* _The exercise_
Copy all lines in which the word "More" can be found.

=====

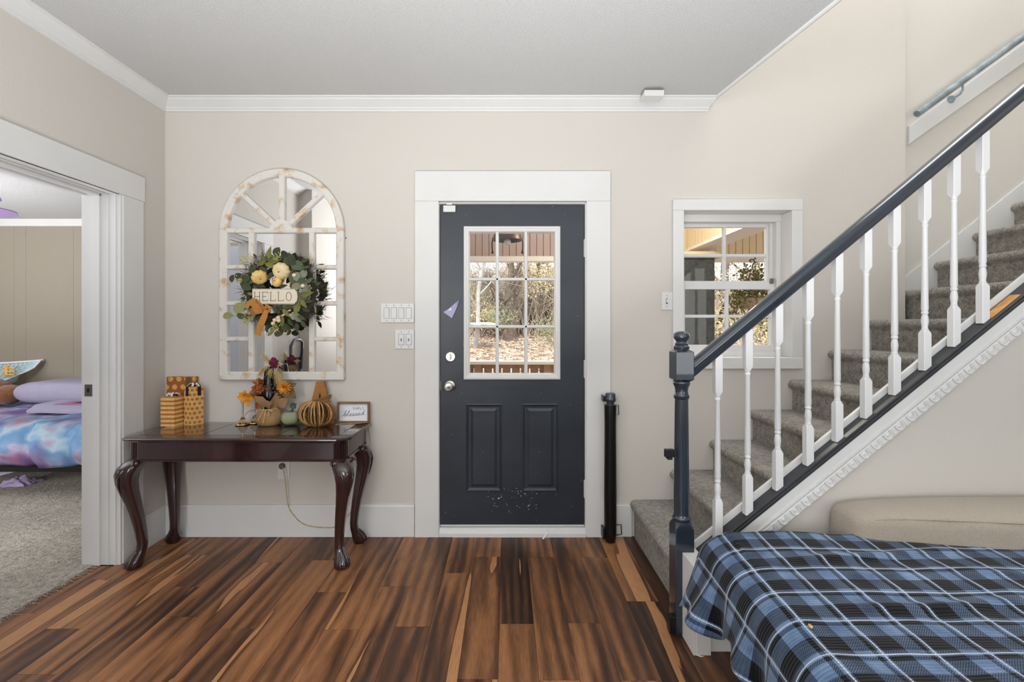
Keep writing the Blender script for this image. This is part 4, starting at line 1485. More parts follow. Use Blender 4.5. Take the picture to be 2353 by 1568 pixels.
SZ = 0.15306 * YWR / FPX
LV = [(780, 200, 190, 80, 'p', 'l'), (690, 260, 180, 120, 'p', 'l'), (740, 290, 150, 200, 'p', 'g'), (890, 190, 150, 60, 'r', 'd'), (1010, 230, 150, -20, 'r', 'd'), (1110, 290, 140, -60, 'r', 'd'),
      (850, 320, 210, 10, 'p', 'l'), (650, 360, 170, 200, 'p', 'l'), (800, 390, 180, -15, 'p', 'l'), (1200, 400, 200, -20, 'r', 'g'), (1290, 520, 140, 60, 'r', 's'), (1190, 560, 140, 80, 'r', 's'),
      (1270, 630, 130, 0, 'r', 'g'), (1180, 710, 140, 50, 'r', 's'), (1245, 760, 100, 90, 'p', 's'), (1340, 820, 190, 15, 'p', 'l'), (1380, 620, 130, 40, 'p', 'g'), (1110, 580, 180, 100, 'p', 'g'),
      (680, 480, 150, 110, 'r', 'd'), (800, 540, 160, 60, 'p', 'd'), (620, 690, 210, -15, 'p', 'd'), (990, 705, 130, 15, 'p', 'd'), (220, 590, 120, 70, 'r', 'd'), (310, 550, 110, 30, 'r', 'd'),
      (420, 590, 140, 20, 'r', 'd'), (490, 640, 100, 10, 'r', 'g'), (430, 710, 160, -30, 'r', 'd'), (530, 460, 120, 45, 'r', 'd'), (500, 820, 110, -10, 'p', 'l'), (330, 1030, 190, 60, 'r', 'y'),
      (155, 1150, 140, 10, 'r', 'y'), (350, 1150, 130, 0, 'r', 'g'), (1200, 1030, 210, 75, 'p', 'l'), (1290, 970, 140, -60, 'p', 'l'), (1030, 1110, 150, -50, 'p', 'l'), (1150, 1150, 130, 80, 'r', 's'),
      (1210, 1180, 140, -70, 'r', 's'), (970, 1230, 170, 80, 'p', 'l'), (1190, 1330, 140, -80, 'p', 'd'), (1290, 1280, 130, -60, 'p', 'd'), (910, 1420, 120, 0, 'r', 'd'), (800, 1410, 120, 45, 'p', 'l'),
      (740, 1340, 130, 100, 'p', 'd'), (1310, 320, 130, 20, 'p', 'd'), (1060, 1020, 150, 10, 'p', 'd'), (1050, 340, 150, -70, 'r', 'd'), (1120, 340, 120, -40, 'r', 'd'), (400, 670, 120, 200, 'r', 'd'),
      (1020, 1320, 150, -30, 'r', 'd'), (1100, 1260, 140, -60, 'p', 'd'), (1260, 1180, 130, -30, 'p', 'd'), (1330, 1060, 130, -20, 'p', 'd'), (1370, 930, 120, 0, 'p', 'd'), (620, 1180, 130, 200, 'p', 'd'),
      (530, 1150, 120, 230, 'p', 'y'), (860, 1300, 120, -100, 'p', 'l'), (380, 890, 90, 180, 'p', 'd'), (960, 1010, 100, 200, 'p', 'g'), (560, 250, 90, 130, 'p', 'd'), (1340, 420, 110, 10, 'p', 'd')]
for i, (zx, zy, L, ang, kind, c) in enumerate(LV):
    y = YWR - 0.012 - 0.022 * rw.random()
    x, z = wz(zx, zy, y)
    m = add_leaf(MB(), x, y, z, R(ang), L * SZ * 1.05, L * SZ * (0.46 if kind == 'p' else 0.78), rw.uniform(-.25, .25), rw.uniform(-.45, .45), kind == 'p')
    m.build('wreath_leaf', M['leaf_' + c], wr_, smooth=80)
for i in range(46):          # darker leaves deeper in the ring
    a = rw.uniform(0, 2 * PI)
    rad = rw.uniform(0.165, 0.235)
    x, z = wrx + rad * math.cos(a), wrz + rad * math.sin(a)
    L = rw.uniform(0.04, 0.065)
    add_leaf(MB(), x, rw.uniform(2.80, 2.84), z, a + rw.uniform(-1.2, 1.2), L, L * .5, rw.uniform(-.4, .4), rw.uniform(-.5, .5)).build('wreath_leaf', M['leaf_d' if rw.random() < .6 else 'leaf_g'], wr_, smooth=80)
st_ = MB()
for zx0, zy0, zx1, zy1 in ((230, 1160, 420, 1120), (420, 1120, 560, 1000), (250, 600, 480, 640), (1220, 760, 1260, 640), (1250, 880, 1180, 1100)):
    a, b = wz(zx0, zy0), wz(zx1, zy1)
    st_.tube([(a[0], 2.79, a[1]), ((a[0] + b[0]) / 2, 2.785, (a[1] + b[1]) / 2 - .003), (b[0], 2.79, b[1])], 0.0016, 4)
st_.build('leaf_stem', M['moss_yellow'], wr_)
sprig = MB()
for cx_, cy_, rad, cnt in ((350, 600, 60, 30), (470, 1190, 70, 34), (880, 1310, 70, 36), (920, 260, 60, 24), (420, 330, 60, 18)):
    for i in range(cnt):
        x, z = wz(cx_ + rw.gauss(0, rad * .5), cy_ + rw.gauss(0, rad * .5))
        sprig.sphere((x, rw.uniform(2.765, 2.785), z), (rw.uniform(.0025, .006),) * 3, 6, 4)
o = sprig.build('seed_sprig', M['moss_yellow'], wr_)
o['kind'] = 'stuff'
for (zx, zy, r, mt, nv) in ((955, 475, 128, 'pumpkin_cream', (-0.1, -0.75, -0.25)), (625, 570, 112, 'pumpkin_yellow', (0.55, -0.6, -0.5)), (890, 640, 78, 'pumpkin_yellow', (-0.4, -0.6, 0.2))):
    x, z = wz(zx, zy, 2.77)
    po = pumpkin(MB(), (x, 2.772, z), r * SZ * 1.02, r * SZ * 1.45, 10, nv).build('mini_pumpkin', M[mt], wr_, smooth=70)
    nvv = Vector(nv).normalized() * r * SZ * 0.62
    MB().tube([Vector((x, 2.772, z)) + nvv * .75, Vector((x, 2.772, z)) + nvv * 1.12], [0.004, 0.003], 6).build('stem', M['bow'], po)
for zx, zy, r in ((1360, 735, 66), (890, 1050, 78)):
    x, z = wz(zx, zy, 2.765)
    rs_ = MB()
    for k in range(3):
        for i in range(6):
            a = 2 * PI * i / 6 + k * .5
            rr = r * SZ * (1 - .3 * k) * .55
            add_leaf(rs_, x + rr * math.cos(a), 2.768 - .006 * k, z + rr * math.sin(a), a, r * SZ * .8, r * SZ * .6, 0.5 + .3 * k, 0, False)
    rs_.build('succulent_rosette', M['leaf_s' if zx > 1000 else 'leaf_g'], wr_, smooth=80)
for zx, zy in ((860, 1215), (910, 1180), (918, 1222), (832, 1265), (1150, 540), (1280, 700)):
    x, z = wz(zx, zy, 2.762)
    MB().sphere((x, 2.762, z), 30 * SZ, 12, 8).build('berry', M['berry'], wr_, smooth=80)
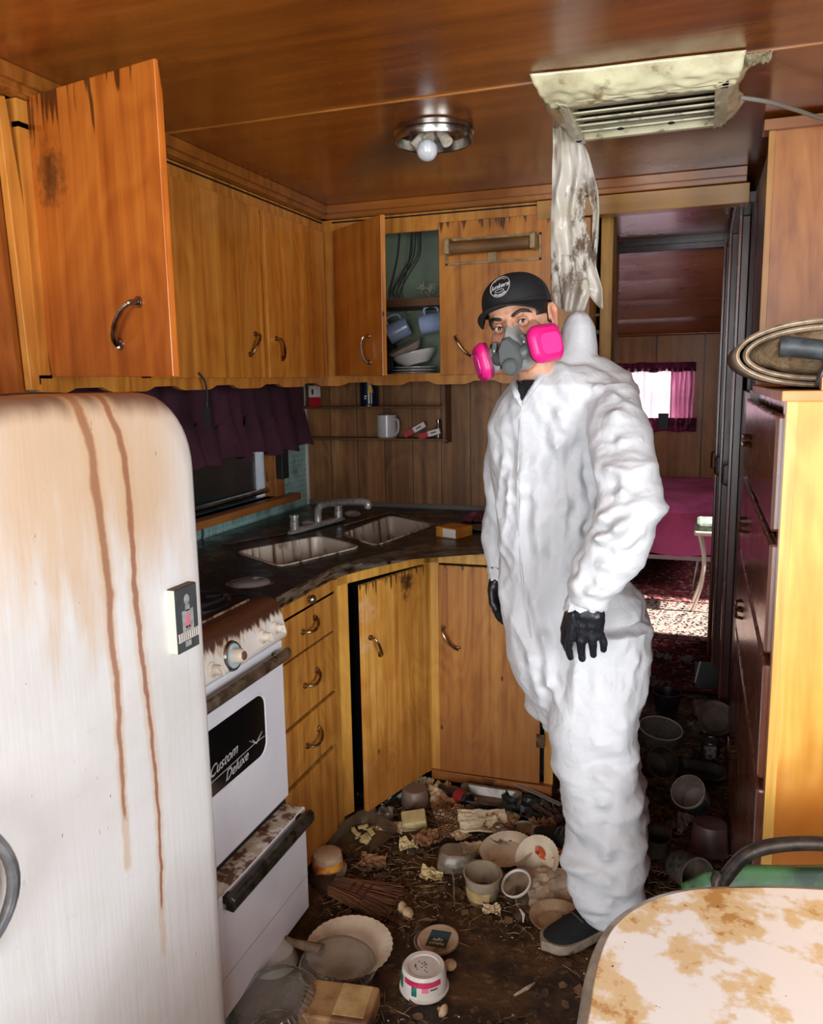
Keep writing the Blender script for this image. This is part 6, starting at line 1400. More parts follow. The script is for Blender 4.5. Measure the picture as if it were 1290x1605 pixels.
for s_ in (-1, 1):
    th = rad(56)*s_; nrm_ = V((sin(th), -cos(th), -.08)).normalized(); c_ = V((s_*.072, -.103, -.072))
    FM_ = MH @ frame(c_, V((0, 0, 1)).cross(nrm_)*1.0, V((0, 0, 1)))
    def cart(q, rows, pts=((-.050, -.018), (-.030, .042), (.010, .050), (.046, .036), (.048, -.030), (.030, -.046), (-.030, -.044), (-.046, -.034))):
        q.rings([[(s_*x*k if False else x*k, y*k, z) for x, y in rounded] for k, z in rows])
    base = [V((x*-s_, y, 0)) for x, y in ((-.040, .046), (.030, .050), (.046, .030), (.046, -.024), (.030, -.042), (-.034, -.046), (-.048, -.026), (-.050, .020))]
    rounded = [(p.x, p.y) for p in round_poly(base, .009, 2)]
    b = B(); b.m = FM_; b.rings([[(x*k, y*k, z) for x, y in rounded] for k, z in ((.93, .0), (.96, .006), (.96, .010))]); ct_ = put('filter_cartridge', b, MAR, resp, world=True, smooth=True)
    b = B(); b.m = FM_; b.rings([[(x*k, y*k, z) for x, y in rounded] for k, z in ((.96, .009), (1.0, .011), (1.0, .017), (.93, .024), (.80, .030), (.70, .031))]); put('filter_cover', b, MAG, ct_, world=True, smooth=True, ang=30)
    b = B(); b.m = FM_; b.rings([[(x*k+.004, y*k*.9-.002, z) for x, y in rounded] for k, z in ((.62, .030), (.60, .033))]); put('filter_pad', b, MAG2, ct_, world=True, smooth=True, ang=30)
    b = B(); b.m = FM_; b.lathe([(.030, -.020), (.032, -.014), (.034, -.004), (.034, .001), (.001, .001)], 28); put('filter_ring', b, WHR, ct_, world=True, smooth=True)
    b = B(); b.m = FM_; b.lathe([(.026, -.030), (.028, -.019), (.031, -.016), (.001, -.015)], 28); put('filter_ring', b, BLKPL, ct_, world=True, smooth=True)
    loc_obj('arm', lambda q: q.tube([(s_*.022, -.128, -.078), (s_*.040, -.118, -.073), (s_*.054, -.098, -.066)], [.016, .018, .020], 16), DG, resp, smooth=True)
    loc_obj('buckle', lambda q: q.cbox((s_*.041, -.121, -.047), (.012, .012, .034), Matrix.Rotation(rad(-24*s_), 3, 'Y')), DG, resp, bev=.003)
    loc_obj('rivet', lambda q: q.ell((s_*.040, -.130, -.052), .0032), WHR, resp, smooth=True)
    loc_obj('strap', lambda q: q.tube(cat_rom([(s_*.042, -.114, -.042), (s_*.060, -.082, -.038), (s_*.073, -.045, -.036), (s_*.079, -.010, -.040), (s_*.072, .035, -.04)], 5), .0072, 8, flat=1.0, upv=(s_, 0, 0)), DG2, resp, smooth=True)
    loc_obj('strap', lambda q: q.tube(cat_rom([(s_*.046, -.09, -.085), (s_*.066, -.03, -.085), (s_*.066, .03, -.07), (s_*.04, .08, -.06)], 5), .006, 8, upv=(s_, 0, 0)), DG2, resp, smooth=True)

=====

* _Exercise result_
Keep writing the Blender script for this image. This is part 4, starting at line 1485. More parts follow. Use Blender 4.5. Take the picture to be 2353 by 1568 pixels.
Keep writing the Blender script for this image. This is part 6, starting at line 1400. More parts follow. The script is for Blender 4.5. Measure the picture as if it were 1290x1605 pixels.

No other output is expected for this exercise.